Der politische Vorteil der Rebellen
R hat aber noch einen politischen Vorteil. Ich habe vorhin gesagt, zum Sieg braucht man über 50% der Stimmen.
Und zwar aller abgegebenen Stimmen. Nur die Abgeordneten, die “present and voting” sind, zählen zur Gesamtzahl. Würden nur 100 Abgeordnete an der Wahl teilnehmen, dann wären 51 Stimmen genug für den Sieg. Für R heißt das, selbst nachdem man lauter Zugeständnisse bekommen hat, muss man keine positive Stimme für den Speakerkandidaten abgeben. Für die eigenen, radikalen Wähler, kann man das Gesicht wahren, indem man nicht für den gemäßigten Kandidaten stimmt, sondern einfach gar keine Stimme abgibt. Die Abgeordneten R zeigen ihren Wählern also, dass sie ganz tolle Rebellen sind, mit denen man maximal ein “neutral” aushandeln kann. Natürlich aber auf Kosten der gesamten Partei.
Das ist dann am Schluss passiert. Noch 6 Rebellen waren nach den Verhandlungen und Zugeständnissen übrig. Diese verhalfen McCarthy zum Sieg, indem sie einfach “present” gerufen haben. Das heißt soviel wie “ich bin zwar anwesend, aber nehme nicht an der Wahl teil”. Ohne die 6 Teilnehmer sank dann die Gesamtzahl auf 428. Dadurch sank die Schwelle zur Mehrheit auf 215, und die konnte von den Republikanern dann endlich erreicht werden:
Die Rolle der Demokraten
Man könnte sich jetzt fragen, warum haben nicht ein paar Demokraten für McCarthy oder einen gemäßigteren Republikaner gestimmt, damit er ins Amt kommt, bevor er bei seiner eigenen Partei radikale Zugeständnisse machen muss?

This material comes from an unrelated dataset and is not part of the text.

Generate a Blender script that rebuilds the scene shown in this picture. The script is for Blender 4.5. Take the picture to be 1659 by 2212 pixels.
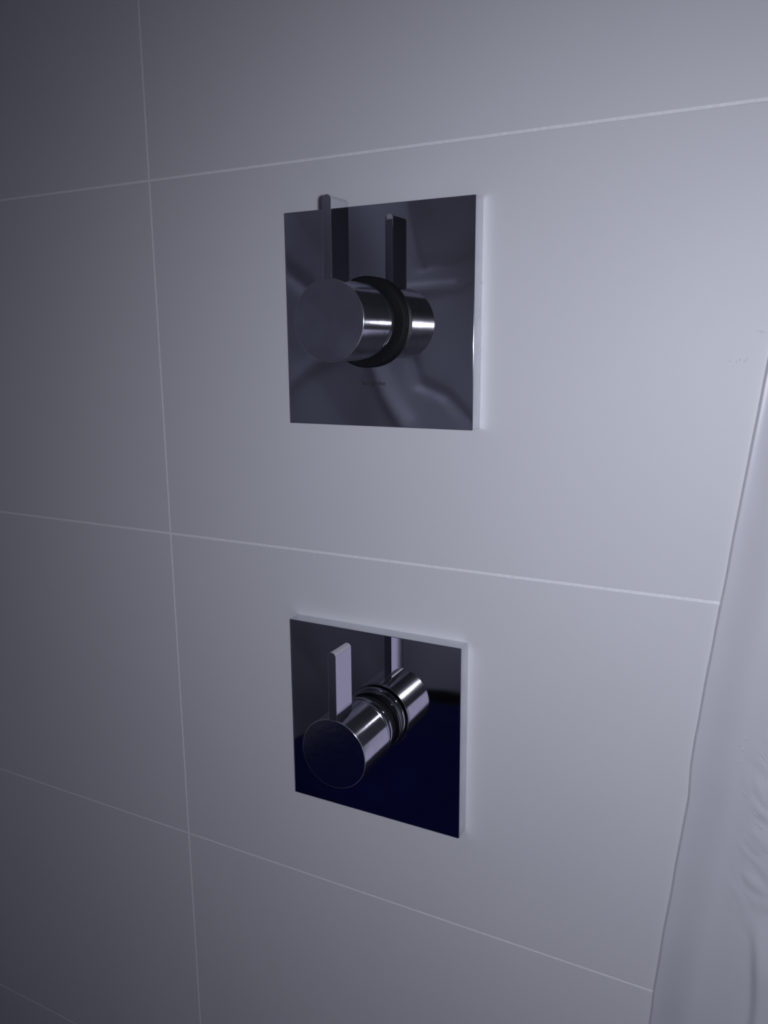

Die andere Partei greift in so einen internen Kampf aus mehreren Gründen nicht ein:
Einmal sieht man hier wieder die Polarisierung. Für die andere Partei zu stimmen ist ein absolutes no-go. Wer da aus der Reihe tanzt, der riskiert seine Karriere. Gerade weil McCarthy seinen Wahlkampf offensiv gegen die Demokraten geführt hat, wäre es seltsam, sich jetzt mit ihnen zu verbünden. Er hatte sich schon in die Ecke manövriert, in der ein Kompromiss nicht einfach so möglich war.
Beide Parteien würden also eine Zusammenarbeit nur als wirklich allerletzte Option sehen.
Wichtig ist, dass durch diese Lage der radikale Flügel überproportional viel Einfluss erhielt. Sie konnten relativ einfach ihre eigene Partei geißelnehmen. Und am Ende war es für die Republikanische Partei anscheinend attraktiver, den eigenen Radikalen mehr Einfluss zu geben, als mit den Demokraten zu verhandeln. Und die hatten auch kein großes Interesse an einer Zusammenarbeit. Denn so konnte man der Öffentlichkeit wunderbar zeigen, dass der Gegner nicht einmal imstande ist, seinen eigenen Speaker zu wählen. Wie soll so jemand eine regierungsfähige Partei sein? Man kann den Gegner also mit Blick in die Zukunft medial schön auflaufen lassen.
Man sieht hier auch, dass die Parteien der USA sehr große Sammelbecken sind, da es nur zwei davon gibt, die sehr viele Wählergruppen ansprechen müssen.
Insgesamt sehen wir, dass die Republikaner gerade wirklich vor großen, internen Problemen stehen. Der Ausgang, wie sich die Partei zukünftig aufstellen wird, ist ungewiss. Auch wenn der Druck auf die Republikaner dieses Mal wohl nicht groß genug war, um eine überparteiliche Zusammenarbeit zu erzeugen, so hat das Szenario zumindest einen Funken Hoffnung entstehen lassen.
Unter gewissen Umständen könnten Kooperationen wieder möglich sein. Ein Blick in manche Einzelstaaten zeigt auch, dass es möglich ist, wenn der politische Wille da ist. Und auch Umfragen in der Bevölkerung deuten darauf hin, dass die überparteiliche Zusammenarbeit in der Mitte mehrheitlich positiv gesehen wird. Aber am Ende sind es eben oft nur die radikalen Wähler, die politisch besonders aktiv und laut sind und auch Wahlkämpfe finanzieren.